London’s Financial Times, however, explained why there was so little hope that this peace process would be successful. Firstly, the paper said, because Israel had already voiced 14 reservations, which -- if accepted -- would make the plan meaningless. Secondly, Sharon’s government was stepping up the construction of Israeli settlements. The paper saw a third reason for pessimism: Abbas wouldn't be able to stop the suicide bombers before the Israeli occupation had been clearly scaled down. If Bush seriously wanted to end this conflict, the paper wrote, he would have to make it clear to his Israeli allies they couldn't have both peace and the settlements.

The Algemeen Dagblad from the Netherlands commented that America had the political and military power to force the parties to end the bloodshed. But the question remained, whether Bush had the political courage and the vision to carry on where his father left off and finish the peace process that was started in Madrid in 1991.

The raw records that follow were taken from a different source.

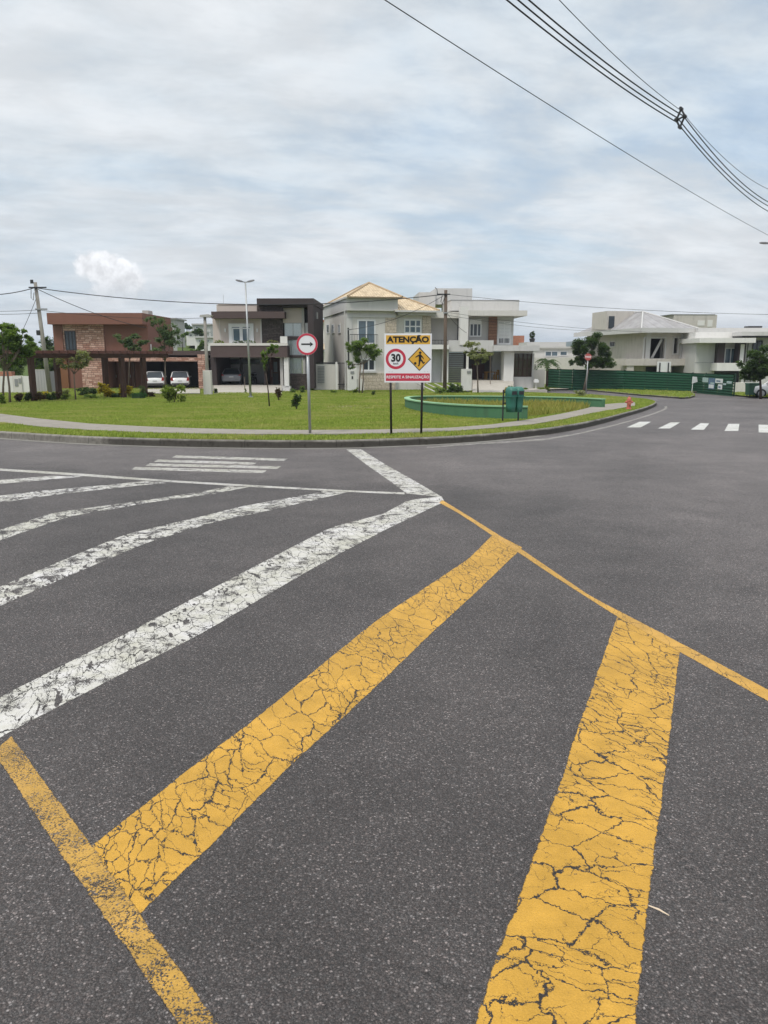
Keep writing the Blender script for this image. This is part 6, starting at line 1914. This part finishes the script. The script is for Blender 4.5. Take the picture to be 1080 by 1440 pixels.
# a single heap cloud low in the left
cd = ray(157, 392).normalized()
ri_ = Vector((cd.y, -cd.x, 0)).normalized(); up_ = ri_.cross(cd)
gx = wt.n('VectorMath', {'operation': 'DOT_PRODUCT'}, i0=gen, i1=tuple(ri_)).outputs['Value']
gy = wt.n('VectorMath', {'operation': 'DOT_PRODUCT'}, i0=gen, i1=tuple(up_)).outputs['Value']
def blob(x, y, rx, ry):
    a = wt.math('DIVIDE', wt.math('SUBTRACT', gx, x / F), rx / F); b = wt.math('DIVIDE', wt.math('SUBTRACT', gy, y / F), ry / F)
    return wt.math('SUBTRACT', 1.0, wt.math('SQRT', wt.math('ADD', wt.math('MULTIPLY', a, a), wt.math('MULTIPLY', b, b))))
bl = blob(-22, 16, 26, 20)
for q in ((0, 8, 34, 22), (18, -4, 26, 22), (6, -16, 34, 20), (-8, 20, 24, 16)): bl = wt.math('MAXIMUM', bl, blob(*q))
cn = wt.n('TexNoise', None, Vector=gen, Scale=70, Detail=6, Roughness=.6).outputs[0]
front = wt.smooth(s.outputs[1], 0, .2)
hm = wt.math('MULTIPLY', wt.smooth(wt.math('ADD', bl, wt.math('MULTIPLY', wt.math('SUBTRACT', cn, .5), 1.1)), -.03, .40), front)
hm = wt.math('MULTIPLY', hm, wt.smooth(gy, -34 / F, 4 / F, .25, 1))
cl2 = wt.smooth(cn, .3, .7, .72, .98)
cl2 = wt.math('MULTIPLY', cl2, wt.smooth(gy, -20 / F, 24 / F, .88, 1.04))
hc = wt.n('CombineColor', None, Red=wt.math('MULTIPLY', cl2, .985), Green=cl2, Blue=wt.math('MULTIPLY', cl2, 1.03)).outputs[0]
cc = wt.mix(hm, cc, hc)
mask = wt.math('MAXIMUM', mask, hm)
bg2 = wt.n('Background', None, Color=cc, Strength=1.0)
mx = wt.n('MixShader', None, i0=mask, i1=bg1.outputs[0], i2=bg2.outputs[0])
wt.t.links.new(mx.outputs[0], wt.out.inputs[0])

sl_ = D.lights.new('Sun', 'SUN'); sl_.energy = 1.9; sl_.angle = R(11); sl_.color = (1.0, .955, .89)
so = D.objects.new('Sun', sl_); COL.objects.link(so)
# the sky texture's sun stands at rotation measured from +Y toward +X
sd = Vector((math.sin(SUN_ROT) * math.cos(SUN_EL), math.cos(SUN_ROT) * math.cos(SUN_EL), math.sin(SUN_EL)))
so.rotation_euler = sd.to_track_quat('Z', 'Y').to_euler()

cam = D.cameras.new('Camera'); cam.sensor_fit = 'HORIZONTAL'; cam.sensor_width = 36; cam.lens = 36 * F / 1080
cam.clip_start = .05; cam.clip_end = 8000
co = D.objects.new('Camera', cam); COL.objects.link(co)
co.location = (0, 0, CAMZ); co.rotation_euler = (R(90) - PITCH, 0, 0)
SC.camera = co
SC.view_settings.view_transform = 'Standard'; SC.view_settings.look = 'None'
SC.view_settings.exposure = .15; SC.view_settings.gamma = 1
SC.cycles.transparent_max_bounces = 16; SC.cycles.max_bounces = 6
SC.cycles.use_denoising = True

# air between here and the ridge
hz = NT('haze_air')
pv_ = hz.n('VolumePrincipled', None, Color=(.80, .88, 1.0, 1), Density=.0003)
pv_.inputs['Anisotropy'].default_value = .2
hz.t.links.new(pv_.outputs[0], hz.out.inputs['Volume'])
o = part('haze', hz.m, None, (-3100, 3100, -420, 3250, -60, 62))
tag(o, 'thin pale haze over the far ridge', 'haze', None, 'stuff')
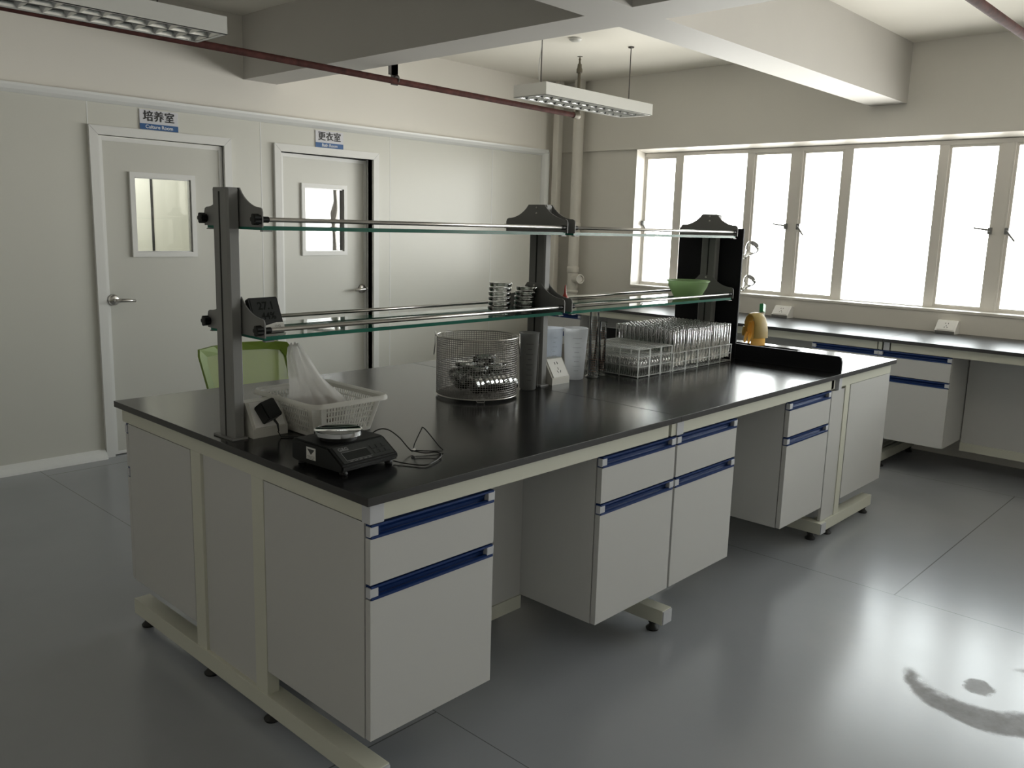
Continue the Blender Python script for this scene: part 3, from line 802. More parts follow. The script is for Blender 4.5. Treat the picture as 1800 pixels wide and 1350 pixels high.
# ================================================================ SOCKETS
def desk_socket(label, x0, x1, holes=True):
    t = thing('power_socket', label, 'socket', ((x0+x1)/2, .759, ZT))
    g = G().prism([(.690, ZT), (.690, .877), (.738, .955), (.78, .955), (.828, .877), (.828, ZT)], 'x', x0, x1)
    obj('housing', g, 'outlet', t)
    # face plate on the slope toward -Y
    sl = Vector((0, .048, .078)).normalized(); nrm = Vector((1, 0, 0)).cross(sl)
    o = Vector(((x0+x1)/2, .714, .916)); w = (x1-x0)*.42
    def P(a, b, c): return o+Vector((a, 0, 0))+sl*b+nrm*c
    g = G(); c8 = [P(a, b, c) for c in (0, .004) for (a, b) in ((-w, -.042), (w, -.042), (w, .042), (-w, .042))]
    v = [g.bm.verts.new(q) for q in c8]
    for q in ((0,1,2,3),(4,5,6,7),(0,1,5,4),(1,2,6,5),(2,3,7,6),(3,0,4,7)): g._f([v[i] for i in q])
    f = obj('face_plate', g, 'white_pl', t)
    if holes:
        g = G()
        for (a, b, ww, hh, r) in ((-.008, .022, .0022, .006, 0), (.008, .022, .0022, .006, 0), (0, -.004, .0018, .006, 0), (-.009, -.018, .0018, .006, .5), (.009, -.018, .0018, .006, -.5)):
            dx = Vector((math.cos(r), 0, 0))+sl*math.sin(r); dy = sl*math.cos(r)-Vector((math.sin(r), 0, 0))
            q = P(a, b, .0043); g.quad(q-dx*ww-dy*hh, q+dx*ww-dy*hh, q+dx*ww+dy*hh, q-dx*ww+dy*hh)
        obj('socket_holes', g, 'slot', f)
    return t, P
s1, P1 = desk_socket('ivory wedge power socket at the near rack post with black adapter plugged in', .092, .212)
s2, P2 = desk_socket('ivory wedge power socket beside the middle rack post', 1.497, 1.612)
t = thing('power_adapter', 'black block power adapter plugged into the ivory socket', 'adapter', tuple(P1(.0, .0, .02)))
g = G()
c, ssn = math.cos(.0), math.sin(.0)
base = [(-.026*math.cos(.25)+.030*math.sin(.25)-.008, -.026*math.sin(.25)-.030*math.cos(.25)-.012), (.026*math.cos(.25)+.030*math.sin(.25)-.008, .026*math.sin(.25)-.030*math.cos(.25)-.012), (.026*math.cos(.25)-.030*math.sin(.25)-.008, .026*math.sin(.25)+.030*math.cos(.25)-.012), (-.026*math.cos(.25)-.030*math.sin(.25)-.008, -.026*math.sin(.25)+.030*math.cos(.25)-.012)]
ring0 = [P1(a, b+.012, .005) for a, b in base]; ring1 = [P1(a, b+.012, .052) for a, b in base]
g.loft([ring0, ring1], False)
bmesh.ops.bevel(g.bm, geom=list(g.bm.edges), offset=.003, segments=2, affect='EDGES')
obj('adapter_body', g, 'blackp', t)
pa = P1(.002, -.032, .03); pts = [pa, pa+Vector((.004, -.012, -.012)), pa+Vector((.006, -.014, -.035)), Vector((pa.x+.004, pa.y-.012, ZT+.02)), Vector((pa.x+.010, pa.y-.02, ZT+.003)), Vector((.20, .62, ZT+.003)), Vector((.235, .52, ZT+.003)), Vector((.24, .42, ZT+.004))]
obj('power_cord', G().tube(pts, [.004, .0035]+[.0018]*6, 8), 'blackp', t)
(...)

France’s decision earlier this week to bid for leadership of an international peacekeeping force to halt the bloodshed in the Democratic Republic of Congo filled the leaders in European newspapers on Wednesday. If the plan is approved by the United Nations, at least 1,400 blue helmet troops would be sent in order to prevent the kind of ethnic cleansing and genocide that took place in the region during the 1990s.

The editors of the Frankfurter Rundschau newspaper in central Germany wrote that the move would send a positive signal for Africa, which is often neglected by the West. "The EU is doing exactly the right thing," the paper wrote. "It signals to Africa that it has not been forgotten. And after the internal conflicts about the war in Iraq, the European Union finally presents itself as being capable of taking decisions and action on the level of foreign and defense policy." The paper also took a swipe at the United States. By sending troops to Congo, the EU also demonstrated "that a serious crisis can be tackled quickly and efficiently while at the same time obeying international law," it concluded.

In Belgium, the Grenz-Echo newspaper considered the country’s past as a colonial power and the mistakes made in several African countries. Direct confrontation with Belgian soldiers, the paper said, would have to be avoided, but added that, should international troops go to Congo to end the bloodshed, Belgium wouldn't be able to dodge its responsibilities in the long run.